This is Conrwall
Low Hake price hits morale Print E-mail
Thursday, 05 August 2004

Hake prices at Newlyn have collapsed to the worst level fishermen have seen for 20 years, leading to "rock bottom" morale among crews, said a Cornish fishermen's leader. Paul Trebilcock, chief executive of the Cornish Fish Producers' Organisation, says that hake prices look like staying at an all time low for at least another week.

A week ago a small fleet of hake netters from Newlyn and Padstow returned with "a really good start" to the 2004 hake season, said Mr Trebilock.

"It was good fish of all sizes and really top quality landings, the best hake we have seen for many years. Boats now have refrigeration systems aboard to keep the catch in prime condition and simply, the hake stock is in good shape, yet the prices collapsed to the worst our fishermen have seen for 20 years. Morale has understandably hit rock bottom."

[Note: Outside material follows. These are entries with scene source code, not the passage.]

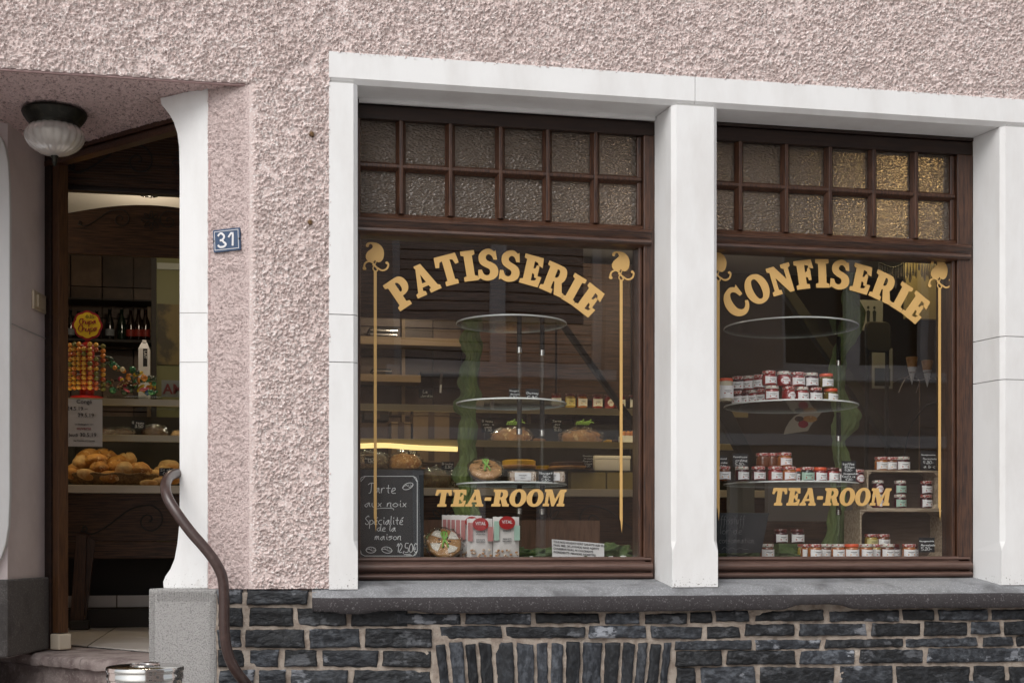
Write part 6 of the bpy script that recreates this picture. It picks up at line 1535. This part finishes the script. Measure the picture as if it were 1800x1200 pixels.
# ============================================================ tea room behind the right window
def beam(name, p, q, Y, w, label, m_=M_DARK):
    o = MB().obox(W(*p, Y), W(*q, Y), .07, w*mpp(Y), up=(0,1,0)) if False else MB().slab([W(p[0]-w/2, p[1], Y), W(p[0]+w/2, p[1], Y), W(q[0]+w/2, q[1], Y), W(q[0]-w/2, q[1], Y)], (0, .06, 0))
    return tag(o.build(name, m_, bev=.004), label, 'beam')
beam('dark_stripe', (1378, 500), (1580, 790), 2.3, 22, 'dark diagonal stripe in the tea room behind the right window')  # plain dark diagonal stripes set behind the window glass
beam('dark_stripe', (1262, 700), (1345, 860), 2.1, 26, 'dark diagonal stripe low at the left of the right window')
beam('dark_stripe', (985, 560), (1155, 800), 2.2, 10, 'dark thin diagonal stripe at the right of the left window')
m_pan = mat('grey_beige_panel', (.30,.26,.23), .7)
dark_box('bench_back', 1350, 1512, 850, 925, 1.4, .05, m_pan, 'grey beige bench back panel behind the TEA-ROOM lettering, right window', 'bench')
dark_box('bench_back', 1283, 1327, 848, 925, 1.45, .05, mat('olive_panel', (.17,.15,.10), .7), 'narrow olive bench end panel left of the larger one, right window', 'bench')
dark_box('room_screen', 1655, 1790, 200, 960, 1.25, .06, mat('brown_screen', (.10,.065,.05), .7), 'brown wooden partition at the right edge of the right window', 'partition')
dark_box('curtain_panel', 1592, 1648, 215, 560, 1.9, .03, mat('amber_curtain', (.34,.28,.16), .8), 'pale amber curtain panel near the wall lamp in the tea room', 'curtain')
p = W(1580, 318, 1.75)
t = thing('wall_lamp', (p.x, 1.75, p.z), 'glowing amber lamp seen through the hammered panes of the right window', 'lamp')
MB().lathe([(.02, -.07), (.085, -.05), (.105, 0), (.085, .05), (.02, .07)], (p.x, 1.75, p.z), 24).build('globe', M_AMB, t, smooth=True)
MB().tube([(p.x, 1.75, p.z+.065), (p.x, 1.75, 3.468)], .008, 8).build('stem', M_BRZ, t)
# glass bead garland
m = MB(); r2 = random.Random(3); gp = catm([(1545,462),(1570,470),(1600,458),(1630,455),(1650,462)], 6)
pz_ = [W(a, b_, 1.5) for a, b_ in gp]; 
t = thing('bead_garland', tuple(pz_[0]), 'hanging garland of clear glass drops at the top of the right window', 'garland')
MB().tube(pz_, .003, 6).build('string', M_BRZ, t)
for i, p in enumerate(pz_[::1]):
    ln = r2.uniform(.05, .13); MB().tube([p, p-Vector((0,0,ln*.5)), p-Vector((0,0,ln*.8)), p-Vector((0,0,ln))], [.002, .004, .008, .001], 8).build('drop', M_LGL, t, smooth=True)
# ice cream cones in a rack
for i, (px, y0, y1) in enumerate(((1603, 628, 676), (1630, 634, 680))):
    Y = 1.3; a = W(px, y0, Y); b_ = W(px, y1, Y); h = a.z-b_.z; r_ = 10.5*mpp(Y, px)
    t = thing('ice_cream_cone', (a.x, Y, b_.z), ['left of two wafer cones in white paper sleeves', 'right of two wafer cones in white paper sleeves'][i], 'ice cream cone', 'wafer cones in the rack')
    MB().lathe([(r_*.68, h*.62), (r_, h), (r_*.9, h*1.01), (.002, h*.98)], (a.x, Y, b_.z), 20).build('wafer', M_CAKE, t, smooth=2)
    MB().lathe([(.001, 0), (r_*.72, h*.64), (r_*.74, h*.64), (r_*.70, h*.60)], (a.x, Y, b_.z), 20).build('sleeve', M_PAP, t, smooth=2)
Y = 1.3
t = thing('cone_rack', tuple(W(1616, 700, Y)), 'thin twisted wire rack holding two wafer cones', 'rack')
for rr_, pxc in ((9, 1603), (9, 1630)):
    c_ = W(pxc, 655, Y); MB().tube([(c_.x+rr_*mpp(Y)*.75*math.cos(k_*.4), Y+rr_*mpp(Y)*.75*math.sin(k_*.4), c_.z) for k_ in range(17)], .003, 6).build('ring', M_STEEL, t)
m = MB(); m.tube(catm([tuple(W(*q_, Y)) for q_ in ((1570,672),(1590,664),(1612,668),(1640,664),(1650,668))], 5), .003, 6); m.tube(catm([tuple(W(*q_, Y)) for q_ in ((1580,690),(1590,668),(1600,660),(1616,668),(1610,690))], 5), .003, 6); m.tube([W(1616, 668, Y), W(1616, 760, Y), W(1616, 900, Y)], .004, 6)
m.build('wire_frame', M_STEEL, t)
# posters
def poster(px0, px1, py0, py1, Y, label, col_, fig=None):
    a = W(px0, py1, Y); b_ = W(px1, py0, Y); t = thing('poster', ((a.x+b_.x)/2, Y, a.z), label, 'poster')
    MB().box(a.x, b_.x, Y, Y+.004, a.z, b_.z).build('sheet', col_, t); w_, h_ = b_.x-a.x, b_.z-a.z
    m = MB()
    if fig == 'figs':
        for k_ in range(3):
            x = a.x+w_*(.25+.22*k_); m.slab([(x-.008, Y-.001, a.z+h_*.28), (x+.008, Y-.001, a.z+h_*.28), (x+.012, Y-.001, a.z+h_*.62), (x, Y-.001, a.z+h_*.68), (x-.012, Y-.001, a.z+h_*.62)], (0, -.001, 0)); m.blob((x, Y-.001, a.z+h_*.75), .008, .001, .010, amp=0, flatb=False, n=12, m=6)
    else:
        m.box(a.x+w_*.12, b_.x-w_*.12, Y-.002, Y-.0005, a.z+h_*.06, a.z+h_*.5)
    m.build('print', M_BLK, t)
pg = mat('dim_paper', (.22,.22,.23), .8)
poster(1503, 1552, 528, 580, 2.35, 'grey poster with three small standing figures in the tea room', pg, 'figs')
poster(1533, 1569, 612, 682, 2.36, 'tall pale card with a dark picture below the figure poster', pg)
# dark rounded chair back
c_ = W(1545, 590, 1.9)
t = thing('chair', (c_.x, 1.95, FZ), 'dark chair with a rounded back seen through the right window', 'chair')
MB().plate(c_.x-.075, c_.x+.075, 1.9, 1.93, c_.z-.09, c_.z+.08, .035, 6).build('backrest', M_DARK, t, bev=.006)
for sx in (-.06, .06): MB().tube([(c_.x+sx, 1.92, c_.z-.08), (c_.x+sx, 1.95, FZ)], .012, 8).build('leg', M_DARK, t)
# hanging picture fan of pastries
Y = .95
cr = [(1378,763),(1381,752),(1388,740),(1397,731),(1410,724.5),(1425,722),(1447,721),(1440,730),(1432,739),(1425,748),(1420,757)]
t = thing('picture_card', tuple(W(1400, 760, Y)), 'fan shaped picture card of macarons hanging under the middle glass tier', 'card')
MB().slab([W(*q_, Y) for q_ in cr], (0, .003, 0)).build('card', mat('card_beige', (.42,.36,.28), .6), t)
m = MB()
for px, py, rx, rz_, k_ in ((1412, 745, 10, 7, 0), (1424, 736, 14, 6, 1), (1405, 736, 9, 5, 2)):
    m.cur = k_; c_ = W(px, py, Y-.001); m.blob(c_, rx*mpp(Y), .002, rz_*mpp(Y), amp=.1, flatb=False, n=16, m=8)
m.build('picture', [M_DRED, M_BRD, M_CHO], t, smooth=True)
# black lamp cord curving down
tag(MB().tube([W(a, b_, 1.2) for a, b_ in catm([(1660,704),(1630,712),(1608,738),(1596,765),(1590,800),(1588,824)], 6)], .004, 6).build('cable', M_DARK), 'black cable curving down behind the upper crate', 'cable')
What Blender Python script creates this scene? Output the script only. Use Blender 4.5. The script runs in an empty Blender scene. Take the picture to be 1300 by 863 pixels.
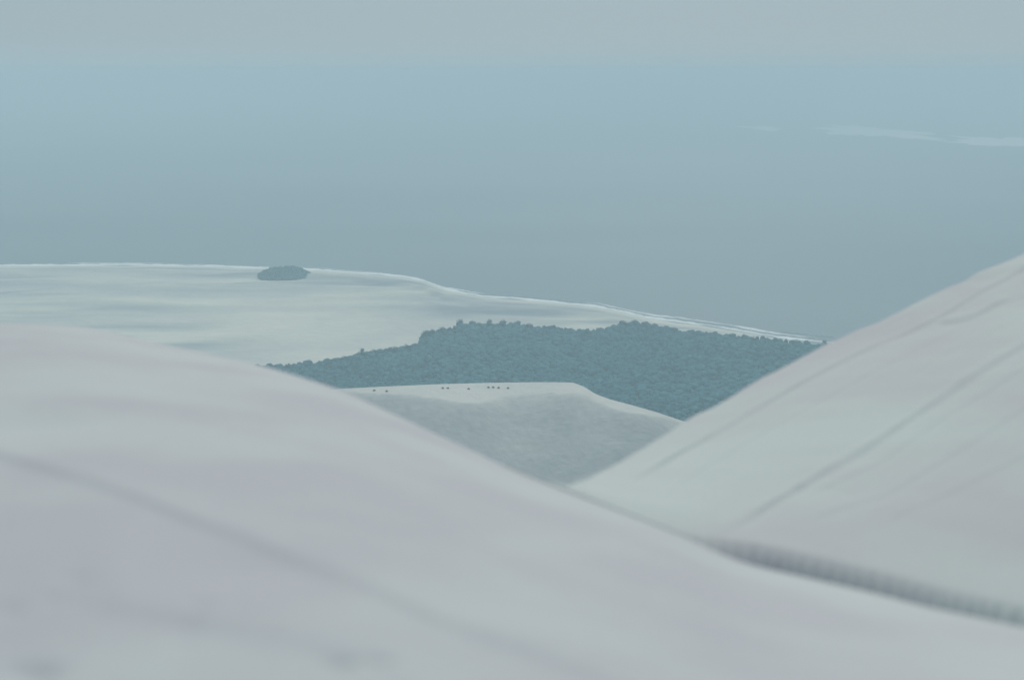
import bpy, math, random
import numpy as np
from mathutils import Vector

# ------------------------------------------------------------------ camera, sky, sun, exposure
EYE = 180.0                      # metres above the sea: the photographer sits on a high dune
F = 50.0/36.0*1300.0             # focal length in photo pixels (50 mm on 36 mm)
PITCH = math.radians(10.64)      # camera looks down by this much

scene = bpy.context.scene
C = scene.collection
cam_data = bpy.data.cameras.new('camera')
cam = bpy.data.objects.new('camera', cam_data)
C.objects.link(cam)
cam.location = (0, 0, EYE)
cam.rotation_euler = (math.radians(90)-PITCH, 0, 0)
cam_data.lens = 50; cam_data.sensor_width = 36
cam_data.clip_start = 0.1; cam_data.clip_end = 200000
cam_data.dof.use_dof = True
cam_data.dof.focus_distance = 900
cam_data.dof.aperture_fstop = 1.25
scene.camera = cam

SUN_EL = math.radians(44)
SUN_AZ = math.radians(8)        # clockwise from +Y (the view direction): beyond the dunes
world = bpy.data.worlds.new('World'); scene.world = world; world.use_nodes = True
nt = world.node_tree
bg = nt.nodes['Background']
sky = nt.nodes.new('ShaderNodeTexSky'); sky.sky_type = 'NISHITA'; sky.sun_disc = False
sky.sun_elevation = SUN_EL; sky.sun_rotation = SUN_AZ
sky.air_density = 1.0; sky.dust_density = 1.5; sky.ozone_density = 2.0; sky.altitude = 0
veil = nt.nodes.new('ShaderNodeMix'); veil.data_type = 'RGBA'      # thin even cloud veil over the blue
veil.inputs['Factor'].default_value = .94
veil.inputs[7].default_value = (2.1, 2.78, 3.2, 1)
nt.links.new(sky.outputs[0], veil.inputs[6]); nt.links.new(veil.outputs[2], bg.inputs[0]); bg.inputs[1].default_value = 0.15

sd = bpy.data.lights.new('sun', 'SUN'); sd.energy = 2.2; sd.angle = math.radians(4); sd.color = (1, .95, .88)
sun = bpy.data.objects.new('sun', sd); C.objects.link(sun)
sdir = Vector((math.sin(SUN_AZ)*math.cos(SUN_EL), math.cos(SUN_AZ)*math.cos(SUN_EL), math.sin(SUN_EL)))
sun.rotation_euler = sdir.to_track_quat('Z', 'Y').to_euler()

scene.view_settings.view_transform = 'Standard'
scene.view_settings.look = 'None'
scene.view_settings.gamma = 1
scene.view_settings.exposure = -0.03
scene.render.resolution_x = 1024; scene.render.resolution_y = 679
scene.cycles.volume_bounces = 2

HAZE_DENSITY = 0.00060
HAZE_COLOR = (0.69, 0.85, 0.91)

# ------------------------------------------------------------------ helpers
def az_t(px, py):
    """direction of a point of the photograph: azimuth and downward slope of the sight line"""
    px = np.asarray(px, float); py = np.asarray(py, float)
    x = (px-650)/F; u = (431.5-py)/F
    y = math.cos(PITCH) + u*math.sin(PITCH)
    z = -math.sin(PITCH) + u*math.cos(PITCH)
    return np.arctan2(x, y), -z/np.hypot(x, y)

def line(points):
    p = np.array(points, float)
    return az_t(p[:, 0], p[:, 1])

def smooth_interp(az, a, t, w=0.004):
    s = np.zeros_like(az)
    offs = np.linspace(-2, 2, 9)*w; k = np.exp(-(offs/w)**2/2); k /= k.sum()
    for o, q in zip(offs, k): s += q*np.interp(az+o, a, t)
    return s

rng = np.random.default_rng(7); random.seed(7)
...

He said a typical hake netting crewman would have returned from a seven-day trip last week for a wage of less than £350, before tax (that must last him two weeks because gill netters can work only on neap tides).

Several of the boats are expected to leave the hake fishery and return to tangle netting or wreck netting until the hake prices recover.

Mr Trebilock explained: "We understand that there are several contributing factors behind this price fall, the biggest being summer holidays of staff at fish markets in Spain where 80 per-cent or more of the hake landed here ends up.

"It is such a shame that we have seen a drop of this magnitude, where fish weighing between 2kg and 3kg made only £1.40 per kg on Newlyn market last Friday when it should have been over twice that.

"Net caught hake are prime fish, a really high value product and although the buyers say they are having difficulty shifting them, we say it's now time for the buyers to try harder.

"To see figures like £1.40 per kg seems like daylight robbery to the skippers and crewmen. One would expect a dip in most export fish prices during the next couple of weeks but not at this level.

"It is beyond anything that vessel owners or their crewmen can handle. It's little use trying to ask the British fish trade to take over from the export demand for net caught hake, because in Britain, you would have trouble selling any fish weighting over 3kg."

The CFPO has been liaising with buyers in the UK, France and Spain, but has been told that these buyers are under economic pressure to buy cheaper hake exported from South America, which takes the bottom out of the market for European hake.

The CFPO believes that the public are being misled by what it calls "spurious claims" from scientific and conservation bodies, which may deter consumers from buying net caught fish, even though fishery scientists acknowledge that stocks of north Atlantic hake are in good shape.

Mr Trebilcock said: "We have spoken to many fish buyers on Newlyn market who say they will work even harder to sell the hake."